-- Start --
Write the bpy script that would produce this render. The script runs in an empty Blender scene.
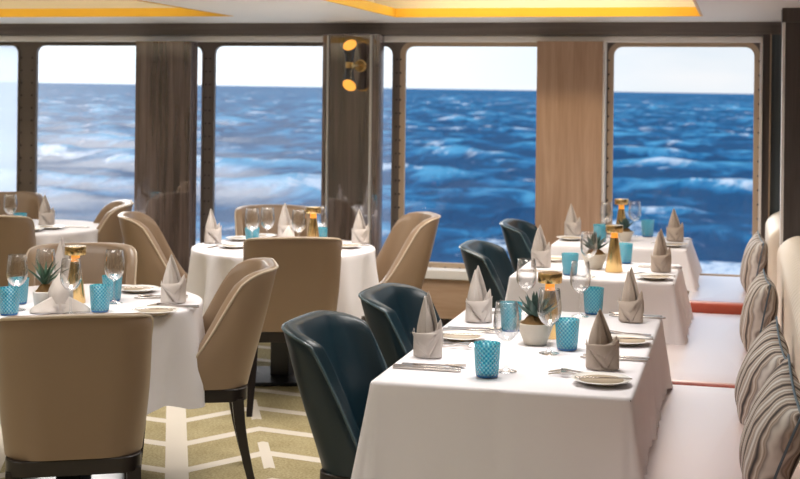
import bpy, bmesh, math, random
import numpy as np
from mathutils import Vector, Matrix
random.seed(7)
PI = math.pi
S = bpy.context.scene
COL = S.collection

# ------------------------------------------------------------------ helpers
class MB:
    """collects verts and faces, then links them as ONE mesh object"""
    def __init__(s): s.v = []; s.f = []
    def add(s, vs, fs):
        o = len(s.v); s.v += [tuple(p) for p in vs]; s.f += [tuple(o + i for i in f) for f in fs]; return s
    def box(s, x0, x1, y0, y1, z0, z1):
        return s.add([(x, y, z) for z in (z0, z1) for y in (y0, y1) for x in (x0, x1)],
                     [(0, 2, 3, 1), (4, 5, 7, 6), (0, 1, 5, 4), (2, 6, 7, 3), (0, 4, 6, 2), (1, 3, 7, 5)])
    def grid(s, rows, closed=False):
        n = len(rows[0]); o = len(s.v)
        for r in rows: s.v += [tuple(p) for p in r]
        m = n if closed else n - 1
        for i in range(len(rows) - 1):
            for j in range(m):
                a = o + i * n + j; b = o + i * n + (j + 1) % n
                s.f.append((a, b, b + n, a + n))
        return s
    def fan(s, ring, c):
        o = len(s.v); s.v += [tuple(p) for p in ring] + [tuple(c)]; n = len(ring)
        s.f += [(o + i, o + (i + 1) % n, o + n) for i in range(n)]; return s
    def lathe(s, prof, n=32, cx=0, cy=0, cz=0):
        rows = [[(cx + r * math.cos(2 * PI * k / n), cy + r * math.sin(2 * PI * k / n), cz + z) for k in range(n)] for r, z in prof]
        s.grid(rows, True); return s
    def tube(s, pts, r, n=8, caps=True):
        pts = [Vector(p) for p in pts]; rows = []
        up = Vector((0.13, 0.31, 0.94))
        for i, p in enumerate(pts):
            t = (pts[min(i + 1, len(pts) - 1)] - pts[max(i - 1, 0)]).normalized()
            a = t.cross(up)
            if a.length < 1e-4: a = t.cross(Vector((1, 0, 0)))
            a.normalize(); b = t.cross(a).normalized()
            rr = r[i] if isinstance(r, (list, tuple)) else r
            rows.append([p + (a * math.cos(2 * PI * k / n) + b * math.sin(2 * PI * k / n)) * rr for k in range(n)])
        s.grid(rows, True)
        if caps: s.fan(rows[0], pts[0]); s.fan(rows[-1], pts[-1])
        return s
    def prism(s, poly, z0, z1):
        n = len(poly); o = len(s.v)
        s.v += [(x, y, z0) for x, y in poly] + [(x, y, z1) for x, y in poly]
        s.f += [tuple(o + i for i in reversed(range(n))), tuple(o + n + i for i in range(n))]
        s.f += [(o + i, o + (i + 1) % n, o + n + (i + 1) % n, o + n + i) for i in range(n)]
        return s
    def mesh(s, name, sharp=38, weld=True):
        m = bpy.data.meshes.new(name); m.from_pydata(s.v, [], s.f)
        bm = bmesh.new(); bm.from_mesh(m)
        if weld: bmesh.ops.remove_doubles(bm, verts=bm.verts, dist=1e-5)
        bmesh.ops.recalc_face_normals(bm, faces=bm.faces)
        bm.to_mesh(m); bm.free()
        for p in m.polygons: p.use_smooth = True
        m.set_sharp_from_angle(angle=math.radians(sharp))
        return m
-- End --
PROBLEM DETAILS → Reproduce the listing above exactly, excluding all pictures.

TASK RESULT →
Write the bpy script that would produce this render. The script runs in an empty Blender scene.
import bpy, bmesh, math, random
import numpy as np
from mathutils import Vector, Matrix
random.seed(7)
PI = math.pi
S = bpy.context.scene
COL = S.collection

# ------------------------------------------------------------------ helpers
class MB:
    """collects verts and faces, then links them as ONE mesh object"""
    def __init__(s): s.v = []; s.f = []
    def add(s, vs, fs):
        o = len(s.v); s.v += [tuple(p) for p in vs]; s.f += [tuple(o + i for i in f) for f in fs]; return s
    def box(s, x0, x1, y0, y1, z0, z1):
        return s.add([(x, y, z) for z in (z0, z1) for y in (y0, y1) for x in (x0, x1)],
                     [(0, 2, 3, 1), (4, 5, 7, 6), (0, 1, 5, 4), (2, 6, 7, 3), (0, 4, 6, 2), (1, 3, 7, 5)])
    def grid(s, rows, closed=False):
        n = len(rows[0]); o = len(s.v)
        for r in rows: s.v += [tuple(p) for p in r]
        m = n if closed else n - 1
        for i in range(len(rows) - 1):
            for j in range(m):
                a = o + i * n + j; b = o + i * n + (j + 1) % n
                s.f.append((a, b, b + n, a + n))
        return s
    def fan(s, ring, c):
        o = len(s.v); s.v += [tuple(p) for p in ring] + [tuple(c)]; n = len(ring)
        s.f += [(o + i, o + (i + 1) % n, o + n) for i in range(n)]; return s
    def lathe(s, prof, n=32, cx=0, cy=0, cz=0):
        rows = [[(cx + r * math.cos(2 * PI * k / n), cy + r * math.sin(2 * PI * k / n), cz + z) for k in range(n)] for r, z in prof]
        s.grid(rows, True); return s
    def tube(s, pts, r, n=8, caps=True):
        pts = [Vector(p) for p in pts]; rows = []
        up = Vector((0.13, 0.31, 0.94))
        for i, p in enumerate(pts):
            t = (pts[min(i + 1, len(pts) - 1)] - pts[max(i - 1, 0)]).normalized()
            a = t.cross(up)
            if a.length < 1e-4: a = t.cross(Vector((1, 0, 0)))
            a.normalize(); b = t.cross(a).normalized()
            rr = r[i] if isinstance(r, (list, tuple)) else r
            rows.append([p + (a * math.cos(2 * PI * k / n) + b * math.sin(2 * PI * k / n)) * rr for k in range(n)])
        s.grid(rows, True)
        if caps: s.fan(rows[0], pts[0]); s.fan(rows[-1], pts[-1])
        return s
    def prism(s, poly, z0, z1):
        n = len(poly); o = len(s.v)
        s.v += [(x, y, z0) for x, y in poly] + [(x, y, z1) for x, y in poly]
        s.f += [tuple(o + i for i in reversed(range(n))), tuple(o + n + i for i in range(n))]
        s.f += [(o + i, o + (i + 1) % n, o + n + (i + 1) % n, o + n + i) for i in range(n)]
        return s
    def mesh(s, name, sharp=38, weld=True):
        m = bpy.data.meshes.new(name); m.from_pydata(s.v, [], s.f)
        bm = bmesh.new(); bm.from_mesh(m)
        if weld: bmesh.ops.remove_doubles(bm, verts=bm.verts, dist=1e-5)
        bmesh.ops.recalc_face_normals(bm, faces=bm.faces)
        bm.to_mesh(m); bm.free()
        for p in m.polygons: p.use_smooth = True
        m.set_sharp_from_angle(angle=math.radians(sharp))
        return m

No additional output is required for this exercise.